The question is no longer whether stackers are buying….

They are.

The question is how long they continue buying if spot continues drifting lower?

Every correction has buyers. The strongest corrections eventually test their conviction.

Today, the physical market appears healthy enough to absorb lower prices. Coin show activity suggests there is still real retail demand waiting for opportunities.

Whether that demand remains as enthusiastic after another month or two of weakness remains the key question facing the market.

 

What This Means

The wholesale market remains cautious, the retail market remains opportunistic.

Dealers are reluctant to pay aggressively for inventory when gold can move $100 in a day and silver can move several dollars overnight.

That caution is keeping premiums compressed across virtually every major bullion category.

Yet despite that caution, metal continues to move….

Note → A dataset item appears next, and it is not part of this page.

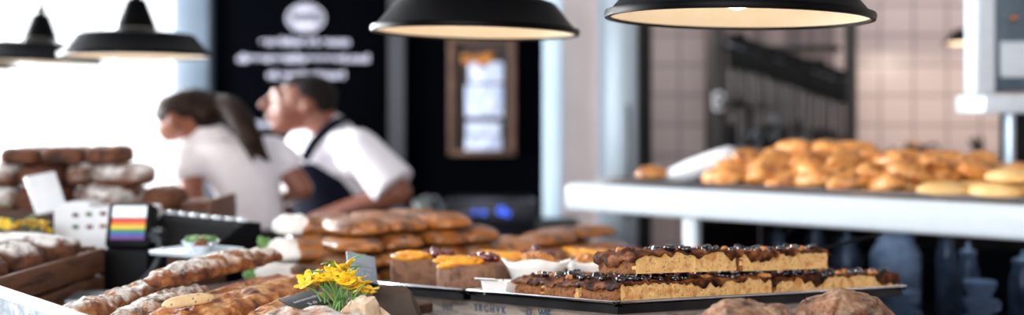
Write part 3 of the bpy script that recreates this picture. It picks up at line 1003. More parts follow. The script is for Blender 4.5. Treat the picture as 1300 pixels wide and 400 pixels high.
# wrapped sandwiches to the left of the pile
def sandwich(p, rz, label, s=1, wrap=.55, greens=True):
    t = thing('wrapped_sandwich', label, 'sandwich', T=TR(p, rz), group='paper wrapped sandwiches')
    t.scale = (s, s, s)
    mk('bread', blob(.17, .07, .042, rnd.randint(1, 99), .06, 20, p=.85, flat=.4), ciab, t)
    bm = blob(.1, .078, .046, rnd.randint(1, 99), .12, 40, p=.75, flat=.5)
    mk('paper_wrap', bm, paper, t, T=TR((-.042, 0, -.001)))
    if greens:
        bm = nb()
        for q_ in range(9):
            sph(bm, (-.088 + rnd.uniform(-.012, .012), rnd.uniform(-.026, .026), .02 + rnd.uniform(0, .022)), (.013, .012, .007), Euler((rnd.random(), rnd.random(), 0)).to_matrix(), 8, 6)
        mk('salad', bm, green, t)
    return t


t = thing('sandwich_board', 'pale board under the wrapped sandwiches', 'board', (-.455, 2.33, CT))
mk('board', box(nb(), (0, 0, .072), (.17, .24, .016), R=Matrix.Rotation(.3, 3, 'Z'), bev=.004), woodm, t)
mk('foot', box(nb(), (0, 0, .032), (.14, .2, .064), R=Matrix.Rotation(.3, 3, 'Z')), woodm, t)
zb = CT + .081
sandwich((-.44, 2.26, zb), .2, 'wrapped sandwich lowest at the front of its stack', 1)
sandwich((-.44, 2.37, zb), .12, 'wrapped sandwich at the bottom behind the front one', 1)
sandwich((-.435, 2.33, zb + .043), .2, 'white wrapped sandwich in the middle of its stack with salad', 1)
sandwich((-.44, 2.43, zb + .086), .15, 'wrapped sandwich on the top of its stack beside the ciabatta', .95, greens=False)

# ------------------------------------------------------------------ cheese breads, left foreground
t = thing('bread_board', 'dark board under the long cheese breads in the left foreground', 'board', (-.47, 1.84, CT))
mk('board', box(nb(), (0, 0, .102), (.46, .50, .018), R=Matrix.Rotation(-.68, 3, 'Z'), bev=.004), woodd, t)
mk('foot', box(nb(), (0, 0, .0465), (.30, .36, .093), R=Matrix.Rotation(-.68, 3, 'Z')), woodd, t)
ZB = CT + .1115


def long_loaf(p0, p1, w, h, base, label, m, seed, amp=.10, cut=False, pw=.8, flat=.4):
    p0, p1 = Vector(p0), Vector(p1)
    d_ = p1 - p0
    L_ = d_.xy.length
    c = (p0 + p1) / 2
    pitch = -math.atan2(base[1] - base[0], L_)
    t = thing('cheese_bread', label, 'bread', T=TR((c.x, c.y, (base[0] + base[1]) / 2), math.atan2(d_.y, d_.x), 0, pitch), group='long cheese breads in the foreground')
    bm = blob(L_, w, h, seed, amp, 26, p=pw, flat=flat, u=90, v=44, ridge=.10, rfreq=34)
    for v_ in bm.verts:
        v_.co.z += .006 * noise.noise(v_.co * 75) * (1 if v_.co.z > .006 else 0)
    mk('crust', bm, m, t)
    if cut:
        mk('cut_end', sph(nb(), (-L_ * .475, 0, h * .5), (.012, w * .36, h * .38)), cut_m, t)
    return t


A = P
long_loaf(A(205, 0, 1.60), A(388, 0, 2.02), .125, .036, (ZB, ZB), 'broad flat cheese bread slab with a browned top, in front', focac, 41, .05, pw=.55, flat=.7)
long_loaf(A(322, 0, 1.60), A(408, 0, 1.86), .08, .028, (ZB, ZB), 'flat cheese bread at the lower right beside the black slate', focac, 42, .06, pw=.6, flat=.6)
long_loaf(A(138, 0, 1.60), A(262, 0, 1.90), .062, .036, (ZB, ZB), 'cheese bread with a floury top left of the broad slab', focacf, 43, .1)
long_loaf(A(105, 0, 1.66), A(232, 0, 2.0), .062, .04, (ZB, ZB), 'cheese bread with a cut end, floury, furthest left of the pile', focacf, 44, .1, cut=True)
long_loaf(A(188, 0, 1.78), A(352, 0, 2.12), .062, .036, (ZB + .037, ZB + .037), 'long floury cheese bread lying across the top of the pile', focacf, 45, .1)
long_loaf(A(78, 0, 1.60), A(140, 0, 1.72), .06, .045, (ZB, ZB), 'short stub of cheese bread at the left end', focacf, 46, .1, cut=True)
# cut stick of cheese lying on the slab
o = mk('bread_stick', blob(.09, .022, .018, 8, .06, 30, p=.7, flat=.6), cut_m, T=TR((-.485, 1.655, ZB + .034), .9))
tag(o, 'pale cut bread stick lying on the cheese bread slab', 'bread')

# round floury loaf at the bottom edge, front
t2 = thing('front_stand', 'small wooden stand at the front edge holding the floury loaf', 'stand', (-.245, 1.42, CT))
mk('stand_body', box(nb(), (0, 0, .0445), (.26, .24, .089), bev=.004), woodd, t2)
o = mk('floury_loaf', blob(.20, .15, .086, 33, .06, 16, p=.9, flat=.4, u=70, v=44, ridge=.2, rfreq=22), M('floured_crust', (140, 84, 46), (172, 112, 66), (96, 50, 26), rough=.65, scale=26, bump=.9, bscale=70, flour=1.2, fscale=28), T=TR((-.262, 1.45, CT + .090), .15))
tag(o, 'floury round loaf at the bottom edge below the yellow flowers', 'bread')

# crumpled parchment and dark paper
def crumple(c, pts, m, name, label, cat, seed, th=.0015):
    """a folded sheet standing as a crinkled cone"""
    bm = nb()
    nn = 22
    rings = []
    rr = random.Random(seed)
    for (f, z) in pts:
        rings.append([Vector((math.cos(2 * PI * k / nn) * f * (1 + .28 * math.sin(k * 2.4 + seed) * .6 + .12 * rr.uniform(-1, 1)),
                              math.sin(2 * PI * k / nn) * f * .75 * (1 + .2 * math.cos(k * 1.7 + seed)), z * (1 + .1 * rr.uniform(-1, 1)))) for k in range(nn)])
    loft(bm, rings)
    o = mk(name, bm, m, T=TR(c), sharp=12)
    tag(o, label, cat)
    return o


bm = blob(.115, .09, .19, 77, .10, 20, p=.9, flat=.8, u=26, v=18)
for v_ in bm.verts:
    f_ = v_.co.z / .19
    w_ = 1.15 - .55 * max(0, f_) ** 2
    n_ = Vector((abs(noise.noise(v_.co * 22)) - .2, abs(noise.noise(v_.co * 25 + Vector((9, 0, 0)))) - .2, abs(noise.noise(v_.co * 28 + Vector((0, 4, 0)))) - .2))
    v_.co = Vector((v_.co.x * w_, v_.co.y * w_, v_.co.z)) + n_ * Vector((.05, .05, .035 * max(0, f_)))
o = mk('parchment_bag', bm, parch, T=TR((P(455, 0, 1.58).x, 1.59, CT), .3) @ Matrix.Diagonal((1.1, 1, .87, 1)), sharp=8)
tag(o, 'crumpled pale parchment bag in front of the yellow flowers', 'paper bag')
# dark brown paper sack with a slanted top
bm = nb()
loft(bm, [[Vector((x, y, z)) for x, y in ((-w, -dp), (0, -dp * 1.15), (w * 1.1, -dp), (w * 1.15, 0), (w, dp), (0, dp * 1.1), (-w, dp), (-w * 1.1, 0))] for w, dp, z in ((.045, .035, 0), (.046, .034, .06), (.04, .03, .11), (.028, .018, .150), (.018, .006, .160))])
bmesh.ops.subdivide_edges(bm, edges=bm.edges[:], cuts=3, use_grid_fill=True)
for v_ in bm.verts:
    v_.co += Vector((noise.noise(v_.co * 40), noise.noise(v_.co * 40 + Vector((5, 0, 0))), 0)) * .004
    v_.co.x += .05 * max(0, .16 - v_.co.z) * 1.5
o = mk('brown_paper_sack', bm, M('brown_sack', (58, 44, 36), (76, 60, 48), rough=.75, bump=.4, bscale=40), T=TR((P(492, 0, 1.70).x, 1.76, CT)), sharp=30)
tag(o, 'dark brown paper sack under the tart tray, right of the flowers', 'paper sack')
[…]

The physical market is functioning.

The question is whether retail demand can continue absorbing supply if the correction persists.

 

UnderSpot Take

When Gold Eagles trade within a fraction of a percent of spot, you're looking at a market more concerned with risk than scarcity.

The coin show floor says buyers are still present, the wholesale sheets say dealers remain cautious.

For now, retail demand appears strong enough to absorb the weakness.

The next phase of this market will depend on whether stackers continue viewing lower prices as an opportunity…..or begin viewing them as a warning.

Somewhere between those two realities lies the true state of the physical bullion market.